PROJECTED: ENGINE 212, 2010

Light installation
Commissioned by: NTHCC, Brooklyn, NY
Location: Engine 212, Brooklyn, NY
Year: 2010
In collaboration with Nandini Bagchee

The interior of the firehouse, despite its run-down appearance is a charged space. It is one that instigated a community to come together and generate enough momentum to create a public owned community center in a defunct Fire Station in Brooklyn.  Our installation was part of a summer program series where artists are invited to perform and install their works inside the fire-station while an audience watches from the sidewalk.

In this piece, we speculated on the context, the surroundings, the history of the fire station, Engine 212, and alluded to the future of this building as a community run cultural center.
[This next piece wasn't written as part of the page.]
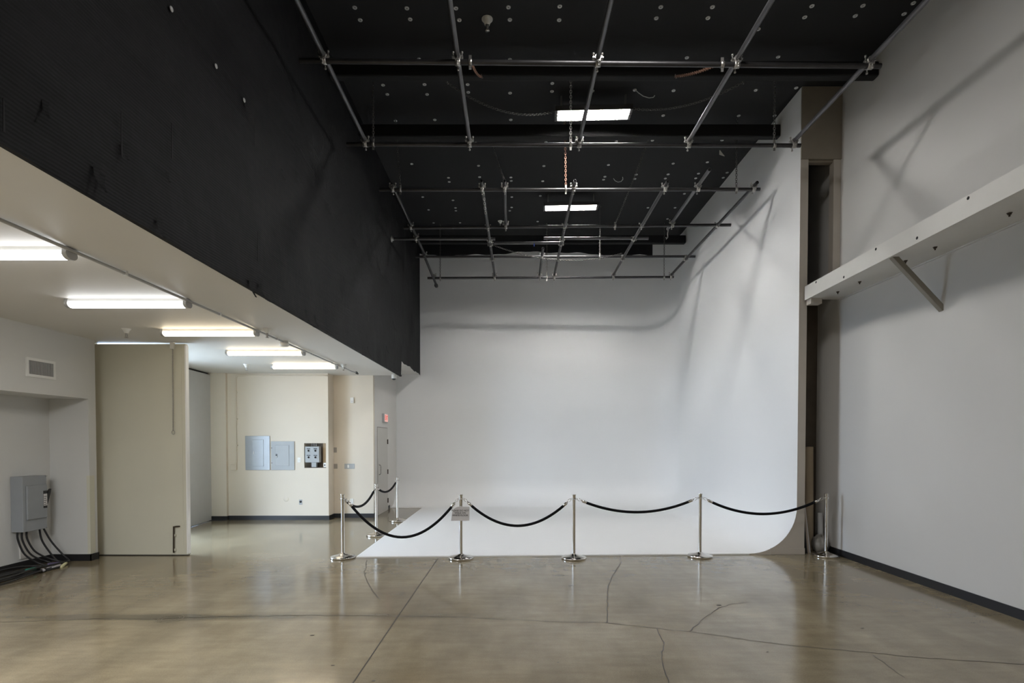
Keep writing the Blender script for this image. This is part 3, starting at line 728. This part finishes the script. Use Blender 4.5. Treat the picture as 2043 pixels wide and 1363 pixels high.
# ------------------------------------------------------------------ left wall: vent, switch box, cables
v0, v1 = at(50, 713, X=XL), at(109, 757, X=XL); y0, y1, z0, z1 = v0.y, v1.y, 2.645, 2.895
e = empty('air_vent', (XL, (y0 + y1) / 2, z0), 'white louvred air vent high on the left wall', 'air vent')
f = MB(); fr = .035
f.box(XL, XL + .018, y0, y1, z0, z0 + fr); f.box(XL, XL + .018, y0, y1, z1 - fr, z1); f.box(XL, XL + .018, y0, y0 + fr, z0 + fr, z1 - fr); f.box(XL, XL + .018, y1 - fr, y1, z0 + fr, z1 - fr)
f.build('frame', 'white_metal', e)
MB().box(XL + .0005, XL + .002, y0 + fr, y1 - fr, z0 + fr, z1 - fr).build('duct_opening', 'plywood_dark', e)
s = MB()
for k in range(19):
    y = y0 + fr + (y1 - y0 - 2 * fr) * (k + .5) / 19
    s.obox((XL + .010, y, (z0 + z1) / 2), (.008, -.002, 0), (.0006, .0034, 0), (0, 0, (z1 - z0) / 2 - fr))
s.build('louvres', 'endcap', e)
# disconnect switch
bx0, bx1, by0, by1, bz0, bz1 = XN + .001, -6.75, 7.59, 7.985, .535, 1.305
e = empty('disconnect_switch', (XN, (by0 + by1) / 2, bz0), 'grey steel electrical disconnect box on the niche wall above black cables', 'electrical box')
MB().bbox(bx0, bx1, by0, by1, bz0, bz1, .006).build('enclosure', 'grey_metal', e)
dd = MB().bbox(bx1 - .004, bx1 + .022, by0 + .05, by1 - .012, bz0 + .16, bz1 - .13, .012).build('door', 'grey_metal', e)
MB().box(bx1 + .022, bx1 + .0235, by1 - .085, by1 - .02, bz0 + .30, bz1 - .22).build('label', 'dark_plastic', dd)
MB().box(bx1 + .0235, bx1 + .0245, by1 - .083, by1 - .022, bz0 + .335, bz1 - .265).build('label', 'paper', dd)
k = MB()
for j in range(5): k.box(bx1 + .0245, bx1 + .0250, by1 - .078, by1 - .03 - .01 * (j % 2), bz0 + .35 + j * .028, bz0 + .358 + j * .028)
k.build('label', 'ink', dd)
h = MB().prism([(bx1 - .05, by1, .98), (bx1 - .05, by1 + .05, 1.06), (bx1 - .05, by1 + .10, 1.10), (bx1 - .05, by1 + .09, 1.05), (bx1 - .05, by1 + .04, .90), (bx1 - .05, by1, .82)], (.035, 0, 0))
h.build('handle', 'dark_plastic', e)
MB().box(bx1 - .01, bx1 + .008, by1 - .02, by1 + .006, bz1 - .018, bz1 - .006).box(bx1 - .01, bx1 + .008, by1 - .02, by1 + .006, bz0 + .006, bz0 + .018).build('hasp', 'zinc', e)
# white gutter plate on the wall below the box
MB().box(XN, XN + .02, by0 + .12, by1 - .09, .14, bz0 - .001).build('cover_plate', 'paint', wl)
def smooth(pts, n=8):
    P = [Vector(p) for p in pts]; out = []
    for i in range(len(P) - 1):
        a, b, c_, d = P[max(i - 1, 0)], P[i], P[i + 1], P[min(i + 2, len(P) - 1)]
        for k in range(n):
            t = k / n
            out.append(.5 * ((2 * b) + (c_ - a) * t + (2 * a - 5 * b + 4 * c_ - d) * t * t + (3 * b - a - 3 * c_ + d) * t ** 3))
    out.append(P[-1]); return out
def cable(pts, lab, ends=(), r=.0125, m='cable'):
    P = smooth(pts); o = MB().tube(P, r, 10).build('power_cable', m, None, lab, 'cable', 'black power cables below the switch box')
    for k, (mm, L) in ends:
        i = int(k * (len(P) - 2)); t = (P[i + 1] - P[i]).normalized()
        MB().lathe([(0, -L / 2), (r * 1.5, -L / 2), (r * 1.7, -L / 4), (r * 1.7, L / 3), (r * 1.25, L / 2), (0, L / 2)], P[i], 12, t).build('connector', mm, o)
    return o
zt = bz0 + .01
cable([(-6.86, 7.62, zt), (-6.86, 7.63, .42), (-6.82, 7.68, .22), (-6.74, 7.78, .08), (-6.62, 7.82, .02), (-6.5, 7.70, .016), (-6.52, 7.40, .016), (-6.62, 7.0, .016), (-6.66, 6.5, .016)], 'power cable at the near corner of the switch box, curving to the floor', [(.62, ('cable_grey', .16))])
cable([(-6.83, 7.66, zt), (-6.83, 7.67, .40), (-6.78, 7.74, .20), (-6.68, 7.86, .08), (-6.55, 7.90, .03), (-6.46, 7.80, .022), (-6.46, 7.50, .022), (-6.55, 7.1, .03), (-6.6, 6.5, .03)], 'power cable second from the near corner of the box, with a grey connector', [(.66, ('cable_grey', .18))])
cable([(-6.80, 7.70, zt), (-6.80, 7.71, .42), (-6.75, 7.77, .24), (-6.66, 7.88, .12), (-6.52, 7.94, .05), (-6.43, 7.86, .016), (-6.42, 7.62, .016), (-6.48, 7.2, .016), (-6.5, 6.5, .016)], 'power cable nearest the middle of the box, ending in a pale yellow connector', [(.62, ('cable_yellow', .20))])
cable([(-6.82, 7.93, zt), (-6.80, 7.95, .36), (-6.72, 8.0, .16), (-6.64, 8.02, .04), (-6.56, 7.95, .035), (-6.57, 7.70, .05), (-6.64, 7.3, .05), (-6.7, 6.6, .03)], 'power cable at the far corner of the box with a purple connector', [(.66, ('cable_purple', .20))])
cable([(-6.79, 7.96, zt), (-6.73, 8.02, .34), (-6.62, 8.08, .14), (-6.53, 8.08, .05), (-6.47, 7.98, .045), (-6.5, 7.65, .055), (-6.56, 7.2, .055), (-6.6, 6.6, .05)], 'outermost power cable at the far corner of the box, slanting down', [(.80, ('cable_green', .14))])
def loop(cx, cy, rx, ry, z, lab, ends=()):
    pts = [(cx + rx * math.cos(w), cy + ry * math.sin(w), z + .012 * math.sin(3 * w)) for w in [2 * PI * k / 14 for k in range(15)]]
    return cable(pts, lab, ends, .0125)
loop(-6.66, 7.2, .17, .48, .05, 'coiled cable loop lying deepest in the niche on the floor pile')
loop(-6.58, 7.1, .2, .52, .075, 'coiled cable loop on top of the floor pile with a green taped end', [(.7, ('cable_green', .12))])
loop(-6.54, 7.0, .21, .6, .03, 'outermost coiled cable loop lying toward the room', [(.2, ('cable_grey', .2))])

# ------------------------------------------------------------------ tall doors on the left
def leaf(p0, p1, zt_, th, name, m):
    p0, p1 = Vector(p0), Vector(p1); d = (p1 - p0); d.z = 0; n = Vector((d.y, -d.x, 0)).normalized()
    mb = MB(); mb.prism([p0 + Vector((0, 0, .015)), p1 + Vector((0, 0, .015)), p1 + n * -th + Vector((0, 0, .015)), p0 + n * -th + Vector((0, 0, .015))], (0, 0, zt_ - .015))
    return mb.build(name, m, kind='structure')
d1 = leaf((-6.52, 8.63, 0), (-5.085, 8.62, 0), ZL - .020, .055, 'door_1', 'door')
yd = 8.62
MB().box(-6.52, -5.085, yd + .012, yd + .05, .0005, .018).build('door_sweep', 'black_base', d1)
MB().box(-5.20, -5.15, yd - .004, yd + .006, .03, ZL - .04).build('edge_channel', 'door', d1)
MB().box(-5.100, -5.080, yd - .006, yd + .07, .03, ZL - .04).build('edge_trim', 'cyc', d1)
def on_door(x, y): return at(x, y, Y=yd - .01)
a, b = on_door(348, 1105), on_door(348, 1051); c2_ = on_door(360, 1050)
k = MB().tube(smooth([a + Vector((0, -.02, .02)), b + Vector((0, -.02, -.03)), b + Vector((.01, -.02, 0)), c2_ + Vector((0, -.02, 0))], 5), .011, 10)
k.build('drop_bolt', 'rust', d1)
for y in (1068, 1097):
    p = on_door(348, y); MB().box(p.x - .028, p.x + .028, yd - .032, yd + .0, p.z - .015, p.z + .015).build('bolt_guide', 'door', d1)
p = on_door(345, 690); MB().box(p.x - .03, p.x + .03, yd - .04, yd, p.z - .05, p.z + .06).build('chain_bracket', 'white_metal', d1)
ch = MB(); top = on_door(346, 697); bot = on_door(347, 858); n = 60
for i in range(n):
    c_ = top.lerp(bot, i / (n - 1)) + Vector((0, -.02, 0)); ch.link(c_, (0, 0, 1), (1, 0, 0) if i % 2 else (0, 1, 0), .03, .014, .0028)
ch.tube([bot + Vector((.025 * math.cos(w), -.02, -.04 + .03 * math.sin(w))) for w in [2 * PI * k / 12 for k in range(12)]], .004, 6, closed=True)
ch.build('pull_chain', 'zinc', d1)
h0, h1 = at(420, 1037, Z=0), at(376, 1052, Z=0)
h0 = Vector((-6.845, 12.437, 0)); dirv = (h1 - h0).normalized(); n0 = h0 + dirv * 1.93
d2 = leaf(n0, h0, 3.285, -.05, 'door_2', 'door_grey')
tq = Vector((0, 0, 3.286)); MB().prism([n0 + tq + Vector((.002, 0, 0)), h0 + tq + Vector((.002, 0, 0)), h0 + tq + Vector((-.05, 0, 0)), n0 + tq + Vector((-.05, 0, 0))], (0, 0, ZL - 3.287)).build('gap_shade_strip', 'black_base', d2)  # black strip added to block light over the leaf, drawn as a dark gap
MB().prism([n0 + Vector((.001, 0, .002)), h0 + Vector((.001, 0, .002)), h0 + Vector((-.03, 0, .002)), n0 + Vector((-.03, 0, .002))], (0, 0, .012)).build('door_sweep', 'black_base', d2)
for k in range(9):
    z = .12 + k * .375
    mb = MB().tube([h0 + Vector((.018, -.02, z)), h0 + Vector((.018, -.02, z + .16))], .014, 10)
    mb.obox(h0 + Vector((.010, -.07, z + .08)), (.004, 0, 0), (0, .05, 0), (0, 0, .075)); mb.build('hinge', 'endcap', d2)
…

The project is a reflection of the interior as a repository of a shared past, when the large double storey space housed a fire engine. Using the ephemeral medium of light, we explored the latent possibilities of this vacant interior and occupied the vacant firehouse temporarily with our photomontages and light drawings. Once the source of the projection was turned off, these spaces ceased to exist. The intermediary of light made an intervention possible in a fragile building that has lain vacant for many years.

Two music bands Crispus Attucks Ensemble and  Alper Yilmaz Electroacoustic Trio performed and engaged the audience by inviting them to read selected texts from community and activist related literature.